◆ Given request ◆
Type out the complete listing below word for word, without its pictures.

◆ Given information ◆
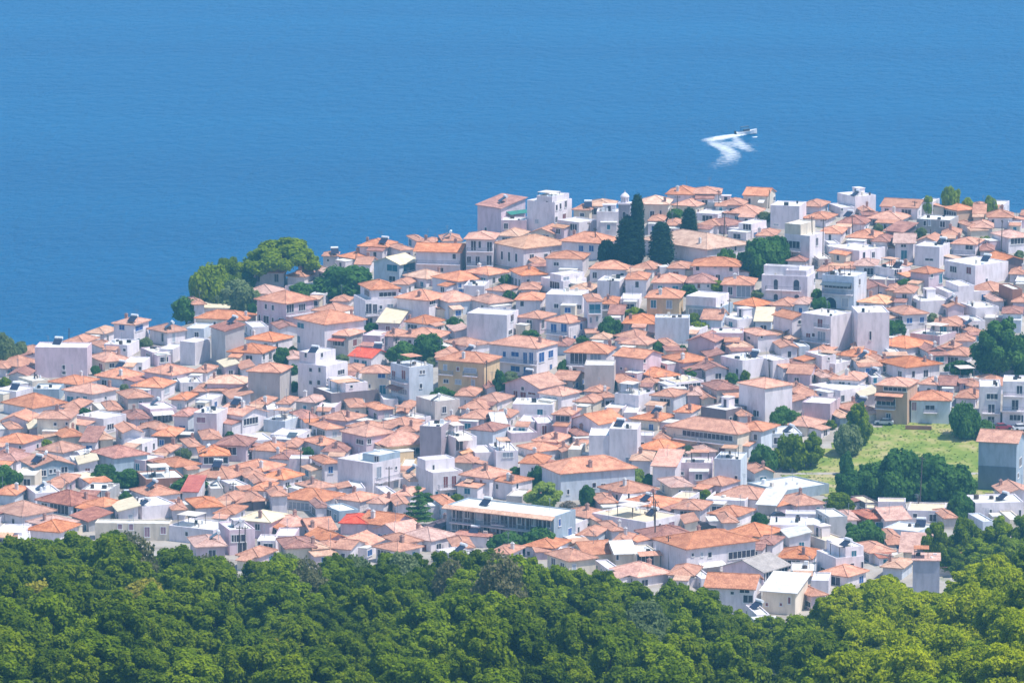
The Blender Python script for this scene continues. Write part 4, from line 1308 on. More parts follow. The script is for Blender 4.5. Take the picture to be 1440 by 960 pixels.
def leaf_mat(name, c_dark, c_mid, c_light, trans=.4, scale=.8):
    m, nt, b = new_mat(name); b.inputs['Roughness'].default_value = .8; b.inputs['Specular IOR Level'].default_value = .04
    oi = nt.nodes.new('ShaderNodeObjectInfo'); tc = nt.nodes.new('ShaderNodeTexCoord')
    n = noise(nt, scale, 5, .7, tc.outputs['Object'])
    ad = nt.nodes.new('ShaderNodeMath'); ad.operation = 'MULTIPLY_ADD'; ad.inputs[1].default_value = .30
    nt.links.new(oi.outputs['Random'], ad.inputs[0])
    sc = nt.nodes.new('ShaderNodeMath'); sc.operation = 'MULTIPLY_ADD'; sc.inputs[1].default_value = 1.5; sc.inputs[2].default_value = -.40
    nt.links.new(n.outputs['Fac'], sc.inputs[0]); nt.links.new(sc.outputs[0], ad.inputs[2])
    r = ramp(nt, [(.2, c_dark), (.5, c_mid), (.8, c_light)]); nt.links.new(ad.outputs[0], r.inputs['Fac'])
    nt.links.new(r.outputs[0], b.inputs['Base Color'])
    tr = nt.nodes.new('ShaderNodeBsdfTranslucent'); nt.links.new(r.outputs[0], tr.inputs['Color'])
    mx = nt.nodes.new('ShaderNodeMixShader'); mx.inputs[0].default_value = trans
    out = nt.nodes['Material Output']
    nt.links.new(b.outputs[0], mx.inputs[1]); nt.links.new(tr.outputs[0], mx.inputs[2]); nt.links.new(mx.outputs[0], out.inputs['Surface'])
    return m
LEAF = {'oak': leaf_mat('dark_oak_leaves', (.042, .082, .002), (.135, .200, .003), (.275, .345, .006)),
        'mid': leaf_mat('mid_green_leaves', (.070, .122, .003), (.185, .268, .005), (.32, .41, .010)),
        'pine': leaf_mat('yellow_green_pine_needles', (.145, .205, .003), (.34, .41, .005), (.52, .56, .012)),
        'olive': leaf_mat('grey_green_olive_leaves', (.12, .17, .06), (.20, .26, .10), (.29, .35, .16)),
        'dry': leaf_mat('dry_brownish_twigs', (.12, .13, .05), (.18, .18, .08), (.25, .23, .12)),
        'gold': leaf_mat('golden_leaves', (.26, .26, .03), (.42, .38, .045), (.54, .48, .06)),
        'cyp': leaf_mat('dark_cypress_leaves', (.008, .024, .014), (.020, .048, .024), (.040, .080, .034), .15),
        'town': leaf_mat('garden_leaves', (.040, .115, .025), (.085, .190, .036), (.15, .28, .05)),
        'pink': leaf_mat('pale_blossom_leaves', (.20, .20, .12), (.36, .30, .24), (.5, .42, .36)),
        'lime': leaf_mat('yellow_green_leaves', (.18, .27, .04), (.30, .40, .055), (.42, .50, .08))}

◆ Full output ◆
The Blender Python script for this scene continues. Write part 4, from line 1308 on. More parts follow. The script is for Blender 4.5. Take the picture to be 1440 by 960 pixels.
def leaf_mat(name, c_dark, c_mid, c_light, trans=.4, scale=.8):
    m, nt, b = new_mat(name); b.inputs['Roughness'].default_value = .8; b.inputs['Specular IOR Level'].default_value = .04
    oi = nt.nodes.new('ShaderNodeObjectInfo'); tc = nt.nodes.new('ShaderNodeTexCoord')
    n = noise(nt, scale, 5, .7, tc.outputs['Object'])
    ad = nt.nodes.new('ShaderNodeMath'); ad.operation = 'MULTIPLY_ADD'; ad.inputs[1].default_value = .30
    nt.links.new(oi.outputs['Random'], ad.inputs[0])
    sc = nt.nodes.new('ShaderNodeMath'); sc.operation = 'MULTIPLY_ADD'; sc.inputs[1].default_value = 1.5; sc.inputs[2].default_value = -.40
    nt.links.new(n.outputs['Fac'], sc.inputs[0]); nt.links.new(sc.outputs[0], ad.inputs[2])
    r = ramp(nt, [(.2, c_dark), (.5, c_mid), (.8, c_light)]); nt.links.new(ad.outputs[0], r.inputs['Fac'])
    nt.links.new(r.outputs[0], b.inputs['Base Color'])
    tr = nt.nodes.new('ShaderNodeBsdfTranslucent'); nt.links.new(r.outputs[0], tr.inputs['Color'])
    mx = nt.nodes.new('ShaderNodeMixShader'); mx.inputs[0].default_value = trans
    out = nt.nodes['Material Output']
    nt.links.new(b.outputs[0], mx.inputs[1]); nt.links.new(tr.outputs[0], mx.inputs[2]); nt.links.new(mx.outputs[0], out.inputs['Surface'])
    return m
LEAF = {'oak': leaf_mat('dark_oak_leaves', (.042, .082, .002), (.135, .200, .003), (.275, .345, .006)),
        'mid': leaf_mat('mid_green_leaves', (.070, .122, .003), (.185, .268, .005), (.32, .41, .010)),
        'pine': leaf_mat('yellow_green_pine_needles', (.145, .205, .003), (.34, .41, .005), (.52, .56, .012)),
        'olive': leaf_mat('grey_green_olive_leaves', (.12, .17, .06), (.20, .26, .10), (.29, .35, .16)),
        'dry': leaf_mat('dry_brownish_twigs', (.12, .13, .05), (.18, .18, .08), (.25, .23, .12)),
        'gold': leaf_mat('golden_leaves', (.26, .26, .03), (.42, .38, .045), (.54, .48, .06)),
        'cyp': leaf_mat('dark_cypress_leaves', (.008, .024, .014), (.020, .048, .024), (.040, .080, .034), .15),
        'town': leaf_mat('garden_leaves', (.040, .115, .025), (.085, .190, .036), (.15, .28, .05)),
        'pink': leaf_mat('pale_blossom_leaves', (.20, .20, .12), (.36, .30, .24), (.5, .42, .36)),
        'lime': leaf_mat('yellow_green_leaves', (.18, .27, .04), (.30, .40, .055), (.42, .50, .08))}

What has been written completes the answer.